Pese al desprecio e incredulidad de sus paisanos, Jesús continuó enseñando en los pueblos de aquella comarca. Otra magnífica lección del Hijo de Dios que, con su obediencia a la voluntad del Padre, nos da el valor para seguir realizando nuestra misión de apóstoles, a pesar de los contratiempos, las incomprensiones y hasta los fracasos. Al final de la tarea que nos ha sido encomendada -pues a todos y cada uno se nos ha confiado una determinada tarea- veremos que nuestros esfuerzos no han sido en vano: Cristo, el gran fracasado es, por ello, el gran vencedor del pecado y de la muerte, el que ha hecho del amor la gran victoria que vence al mundo.

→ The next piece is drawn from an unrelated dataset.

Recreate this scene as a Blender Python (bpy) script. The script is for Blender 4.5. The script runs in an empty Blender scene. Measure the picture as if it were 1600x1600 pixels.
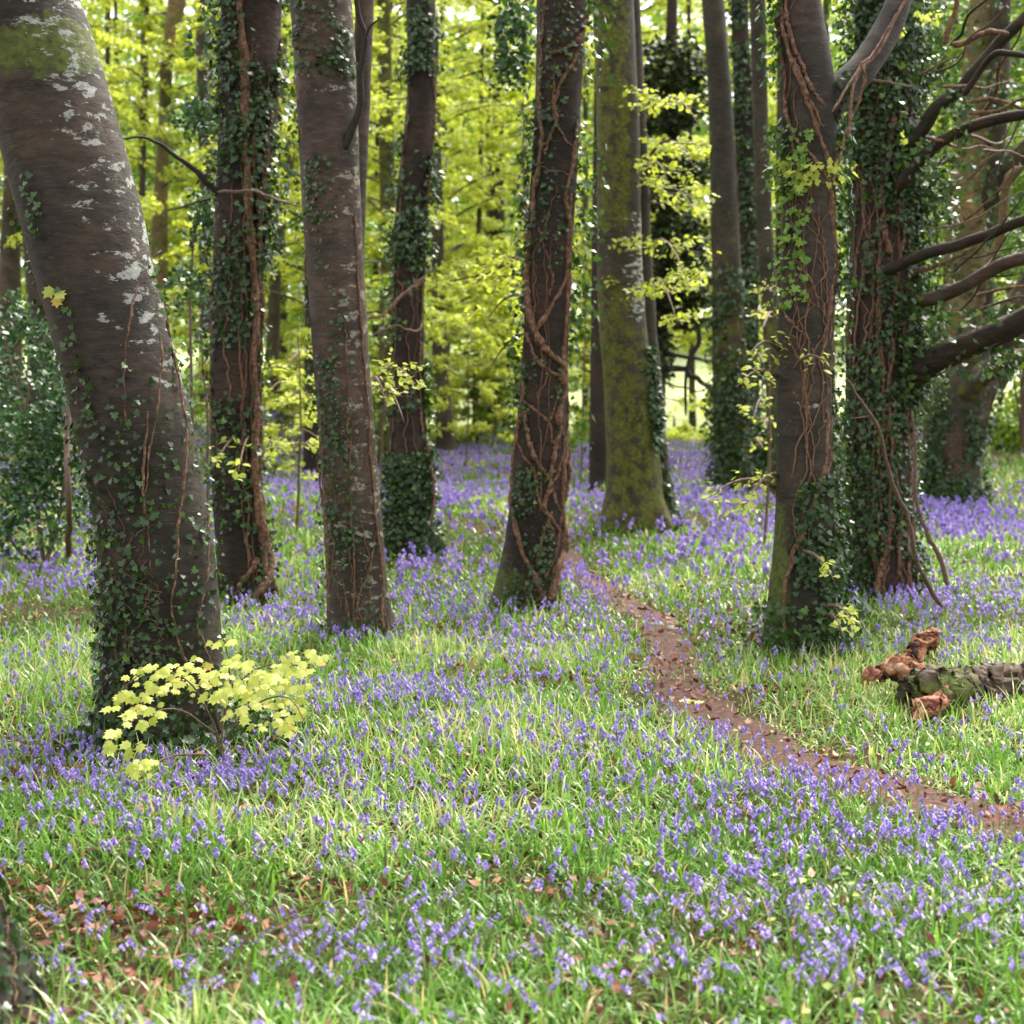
import bpy, math, random
import numpy as np
from mathutils import Vector
rng = np.random.default_rng(7)
random.seed(7)
S = bpy.context.scene
COL = S.collection
PI = math.pi

# ------------------------------------------------------------------ camera, sky, sun, exposure
F = 2333.0            # focal length in photo pixels (1600 wide)
HC = 1.65
PITCH = math.atan(200 / F)
cam_d = bpy.data.cameras.new('camera')
cam = bpy.data.objects.new('camera', cam_d); COL.objects.link(cam)
cam.location = (0, 0, HC)
cam.rotation_euler = (PI / 2 - PITCH, 0, 0)
cam_d.sensor_width = 36; cam_d.lens = F / 1600 * 36
cam_d.clip_end = 2000; cam_d.clip_start = 0.05
cam_d.dof.use_dof = True; cam_d.dof.focus_distance = 6.8; cam_d.dof.aperture_fstop = 3.0
S.camera = cam

SUN_EL, SUN_AZ = math.radians(52), math.radians(28)     # azimuth clockwise from +Y: behind the wood, to the right
w = bpy.data.worlds.new('World'); S.world = w; w.use_nodes = True
nt = w.node_tree; nt.nodes.clear()
sky = nt.nodes.new('ShaderNodeTexSky'); sky.sky_type = 'NISHITA'; sky.sun_disc = False
sky.sun_elevation = SUN_EL; sky.sun_rotation = SUN_AZ; sky.air_density = 1.0; sky.dust_density = 3.0
hsv = nt.nodes.new('ShaderNodeHueSaturation'); hsv.inputs['Saturation'].default_value = 0.10
bg = nt.nodes.new('ShaderNodeBackground'); bg.inputs['Strength'].default_value = 0.15
out = nt.nodes.new('ShaderNodeOutputWorld')
nt.links.new(sky.outputs[0], hsv.inputs['Color']); nt.links.new(hsv.outputs[0], bg.inputs[0]); nt.links.new(bg.outputs[0], out.inputs[0])
sl = bpy.data.lights.new('sun', 'SUN'); sl.energy = 2.3; sl.angle = math.radians(26); sl.color = (1.0, 0.92, 0.78)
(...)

Oración sobre las ofrendas
Que la oblación consagrada a tu nombre nos purifique, Señor, y nos lleve, de día en día, a participar en la vida del cielo. Por Jesucristo, nuestro Señor.
Antífona de comunión
Gustad y ved qué bueno es el Señor, dichoso el que se acoge a él (Sal 33,9).
O bien:
Venid a mí todos los que estáis cansados y agobiados, y yo os aliviaré, dice el Señor (cf. Mt 11,28).
Oración después de la comunión
Colmados de tan grandes bienes, concédenos, Señor, alcanzar los dones de la salvación y no cesar nunca en tu alabanza. Por Jesucristo, nuestro Señor.